Released Fri 7 Apr by Altitude
Win it All
Joe Swanberg is one of American cinema's most creative and productive talents – the 35-year-old filmmaker has 30 director credits to his name according to IMDB. After a decade of producing brilliant movies on shoe-string budgets that can glibly be categorised as Mumblecore films, Swanberg seems to have found a friend in Netflix.
The streaming service produced his whip-smart portmanteau series Easy, and they’ve also snapped up his latest, which follows Jake Johnson’s small-time Chicago gambler as he attempts to put his betting addiction behind him. We would complain that by releasing through Netflix, we’re missing out on a chance to see Swanberg’s film on the big screen, but then UK distributors were never very friendly towards his indie productions anyway, so we’re just glad we’ve the opportunity to see his new film at all.
Streaming on Netflix from Fri 7 Apr
13 Reasons Why
13 Reasons Why initially doesn’t sound all that promising: this 13-part drama about a schoolgirl who commits suicide is based on a YA novel and produced by Selena Gomez. It doesn’t exactly scream 'the new Stranger Things', but this very earnest teen show proves quietly gripping. The high-concept conceit is that Hannah Baker, a 17-year-old girl at an all American high-school, has taken her own life and left behind 13 cassette tapes revealing the chain of events that lead to her suicide – each tape focusses on one of her classmates who contributed to her decision.

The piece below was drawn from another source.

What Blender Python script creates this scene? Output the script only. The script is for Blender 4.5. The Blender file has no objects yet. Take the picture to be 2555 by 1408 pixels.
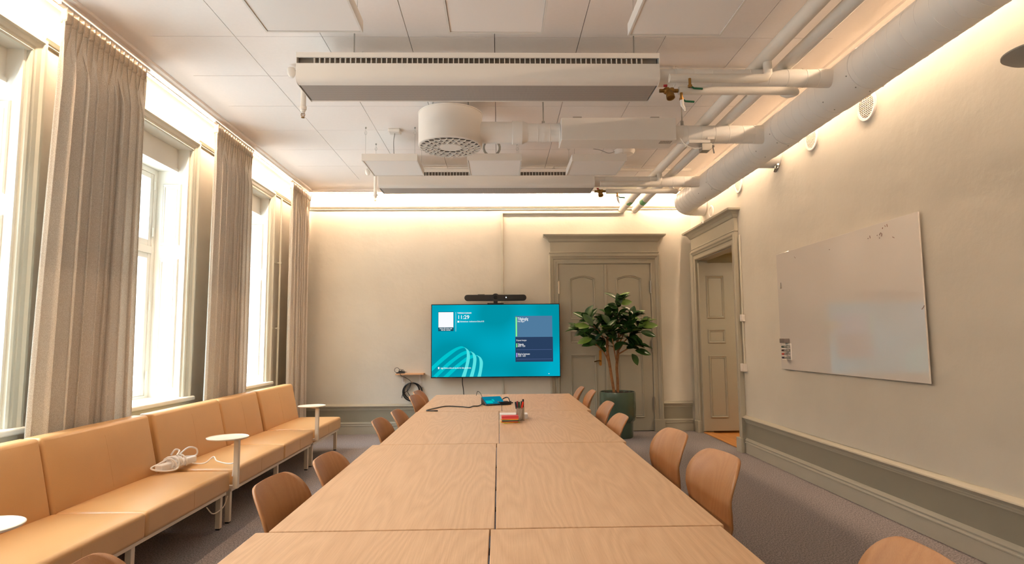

It’s harrowing stuff, but the structure gives the series a thriller element as one of Hannah’s classmates listens through the tape and tries to understand why she did what she did. The young cast are also uniformly excellent. Each character appears to be playing a high-school cliche – the jock, the brain, the cheerleader – but soon reveal themselves to be much more nuanced and interesting. Get ready to binge.